Dans le monde d’aujourd’hui, il y a lieu de réhabiliter la place de la sociologie et du sociologue. La sociologie permet l’étude des relations, interactions et représentations sociales qui régissent les différentes sociétés humaines. Elle explique le fonctionnement et les transformations de ces sociétés en s’intéressant aux relations individus-société, aux groupes sociaux comme la famille ou réseaux d’amis, aux organisations comme les entreprises ou les écoles, aux sociétés dans leur globalité, et ce selon plusieurs dimensions (culturel, cultuel, politique, économique, migratoire, les problématiques liées à l’environnement, etc.).

Ses champs d’application sont vastes et interdépendants. C’est une discipline basée sur des méthodes d’observation et des approches analytiques objectives pour mieux appréhender et expliquer les phénomènes qui traversent les sociétés et surtout aider à la prise de décision et anticiper les crises.
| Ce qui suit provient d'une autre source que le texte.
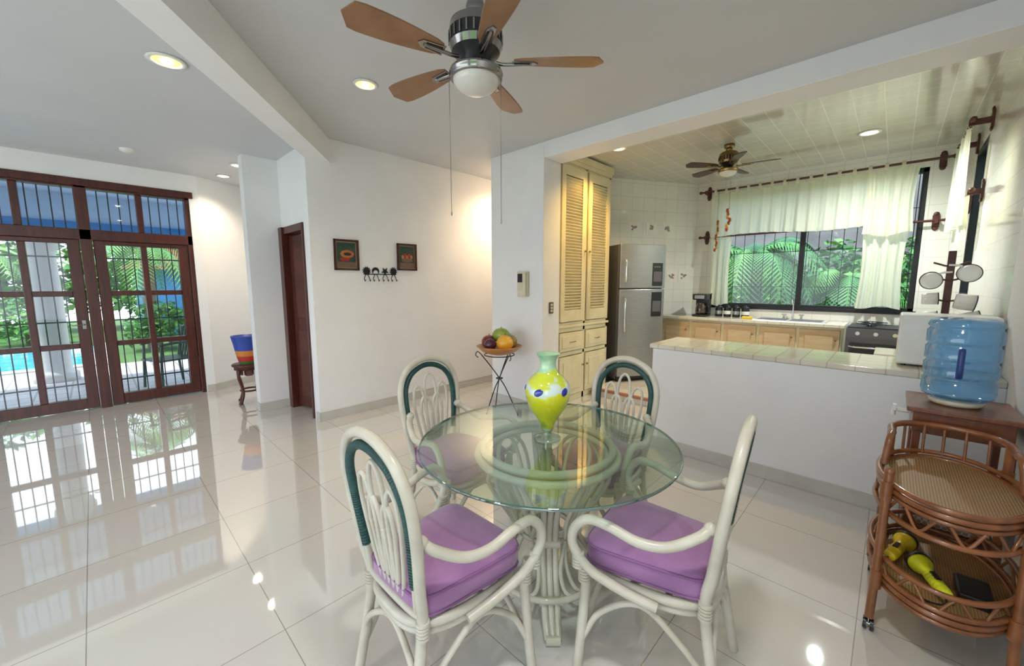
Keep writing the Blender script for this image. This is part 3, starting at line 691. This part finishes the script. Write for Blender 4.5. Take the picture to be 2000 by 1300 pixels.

Le monde d’aujourd’hui est caractérisé par une multitude de fractures qui touche différents domaines dans la vie des populations : accès au savoir, accès à la santé, accès à l’emploi, accès à la technologie, égalité des chances, disparités économiques et sociales, racisme et racialisme, la renaissance des religions, les crises migratoires, les changements climatiques, etc.

Il est primordial dans ce contexte complexe et tumultueux qui favorise le populisme, la manipulation, les raccourcis et les extrémismes que les politiques, les journalistes et les faiseurs d’opinions recourent aux compétences des sociologues pour fournir des connaissances qui leur manquent et surtout des scénarios prospectifs pour construire l’avenir sereinement. Nous avons cruellement besoin de penseurs de la trempe d’Ibn Khaldoun qui s’expriment et qui soient présents dans les débats, pour analyser et accompagner au mieux ces transformations structurelles accélérées.